Just as America’s Federal Reserve looks set to shut off the money taps, China’s central bank is also getting tough. Last week saw a nasty credit crunch in the Chinese interbank market. Interest rates on weekly interbank loans approached 11%, up from just 3% last month. A seven-day rate shot up to a record 12%. Some banks reportedly charged each other 25% for overnight money.
It was a state-induced credit squeeze, says The Economist. Cash crunches aren’t unusual in China because the central bank’s provision of liquidity is “more ad-hoc” than that of its Western counterparts. This time, the central bank refused to alleviate a cash crunch occasioned by deposits drained by firms paying taxes and consumers withdrawing money before a public holiday. A few days later, the squeeze eased when the authorities injected cash into the system.
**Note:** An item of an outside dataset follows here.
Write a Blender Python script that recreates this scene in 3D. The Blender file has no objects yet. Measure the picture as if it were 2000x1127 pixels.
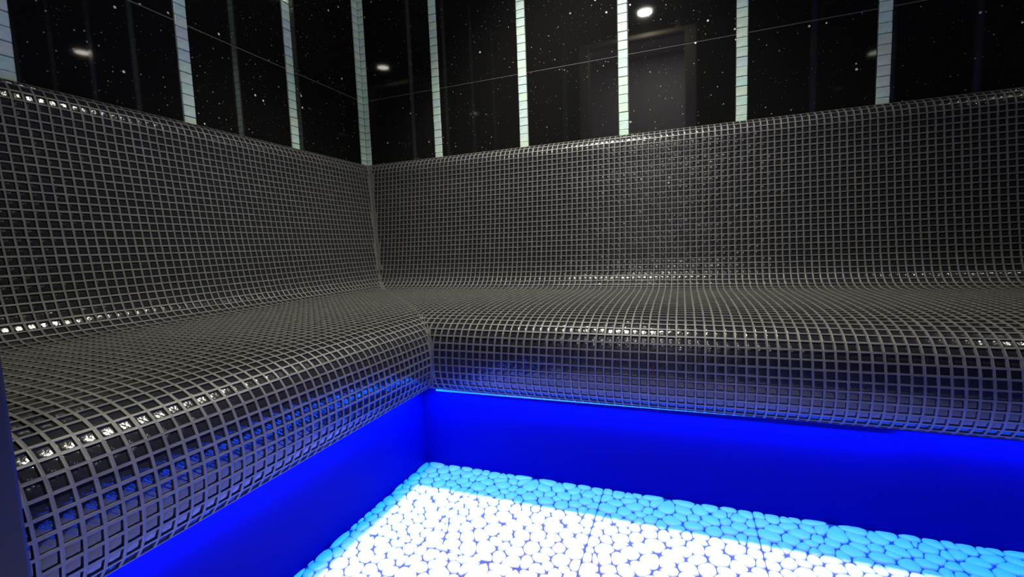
import bpy, bmesh, math, random
from mathutils import Vector, Matrix
random.seed(7)
scene = bpy.context.scene
COL = scene.collection
# ------------------------------------------------------------------ units
# All layout numbers below are in "wall units" with the joint line of the granite at 0;
# K turns them into metres, FZ lifts the floor to z = 0.
K = 0.82
FZ = -1.443
CZ = 1.06           # ceiling
YF = -2.15          # front wall
XR = 4.30           # right wall
def V(x, y, z): return Vector((x*K, y*K, (z-FZ)*K))

# ------------------------------------------------------------------ camera
yaw, pit, rol = math.radians(-20.77646954), math.radians(-5.26709947), math.radians(-2.11785696)
f = Vector((math.cos(pit)*math.sin(yaw), math.cos(pit)*math.cos(yaw), math.sin(pit)))
r = f.cross(Vector((0, 0, 1))).normalized()
u = r.cross(f)
r2 = math.cos(rol)*r + math.sin(rol)*u
u2 = -math.sin(rol)*r + math.cos(rol)*u
cam_d = bpy.data.cameras.new('camera')
cam = bpy.data.objects.new('camera', cam_d); COL.objects.link(cam)
CP = (1.4962334, -1.93160646, -0.75233887)
M = Matrix((r2, u2, -f)).transposed().to_4x4(); M.translation = V(*CP)
cam.matrix_world = M
cam_d.sensor_fit = 'HORIZONTAL'; cam_d.sensor_width = 36.0
FPX = 877.707
cam_d.lens = FPX/2000*36.0
cam_d.clip_start = 0.02
scene.camera = cam

# ------------------------------------------------------------------ colour management, world, lamps
vs = scene.view_settings
vs.view_transform = 'Standard'; vs.look = 'None'; vs.gamma = 1.0; vs.use_curve_mapping = False
vs.exposure = 0.0
world = bpy.data.worlds.new('world'); scene.world = world; world.use_nodes = True
world.node_tree.nodes['Background'].inputs[0].default_value = (0.02, 0.02, 0.025, 1)
world.node_tree.nodes['Background'].inputs[1].default_value = 0.1

WARM = (1.0, 0.95, 0.82)
LEDC = (0.001, 0.062, 1.0)
LAMPS = [  # x, y, disc power, beam power, beam angle
    (1.10, -0.58, 4.6, 225.0, 94),
    (3.30, -0.56, 1.6, 20.0, 96),
    (1.23, -1.93, 2.3, 80.0, 50),
]
def lamp_lights(i, parent):
    x, y, pd, ps, ang = LAMPS[i]
    d = bpy.data.lights.new('downlight_disc', 'AREA'); d.shape = 'DISK'; d.size = 0.085
    d.energy = pd; d.color = WARM
    o = bpy.data.objects.new('downlight_disc', d); COL.objects.link(o); o.location = V(x, y, CZ-0.022); o.parent = parent
    o.matrix_parent_inverse = parent.matrix_world.inverted()
    s = bpy.data.lights.new('downlight_beam', 'SPOT'); s.energy = ps; s.color = WARM; s.spot_size = math.radians(ang)
    s.spot_blend = 1.0; s.shadow_soft_size = 0.03
    o = bpy.data.objects.new('downlight_beam', s); COL.objects.link(o); o.location = V(x, y, CZ-0.03); o.parent = parent
    o.matrix_parent_inverse = parent.matrix_world.inverted()
LED_POWER = 18.0     # watts per metre of strip

# ------------------------------------------------------------------ helpers
def mat(name, base, rough=0.5, metal=0.0, spec=0.5, emit=None, es=0.0, coat=0.0):
    m = bpy.data.materials.new(name); m.use_nodes = True
    b = m.node_tree.nodes['Principled BSDF']
    b.inputs['Base Color'].default_value = (*base, 1)
    b.inputs['Roughness'].default_value = rough
    b.inputs['Metallic'].default_value = metal
    b.inputs['Specular IOR Level'].default_value = spec
    b.inputs['Coat Weight'].default_value = coat
    if emit:
        b.inputs['Emission Color'].default_value = (*emit, 1); b.inputs['Emission Strength'].default_value = es
    return m
def nodes(m):
    nt = m.node_tree; return nt, nt.nodes, nt.links, nt.nodes['Principled BSDF']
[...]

The central bank decided to get tough in order to force the banks to “clean up their lending habits”, said Lex in the FT. Regulations in the formal banking sector have been tightened up. But the so-called shadow banking sector – off-balance-sheet loans by banks and lending by non-bank entities – has flourished.
Shadow lending has jumped by around 33% since 2005, notes George Magnus of UBS. One common wheeze is for banks to fund loans by issuing off-balance-sheet wealth-management products. Banks and intermediaries use the interbank market to funnel loans into or out of the shadow banking system so a clampdown is essentially a warning shot to the system to stop reckless lending. Whether it will work, or comes too late to stop China’s credit bubble bursting painfully, remains to be seen.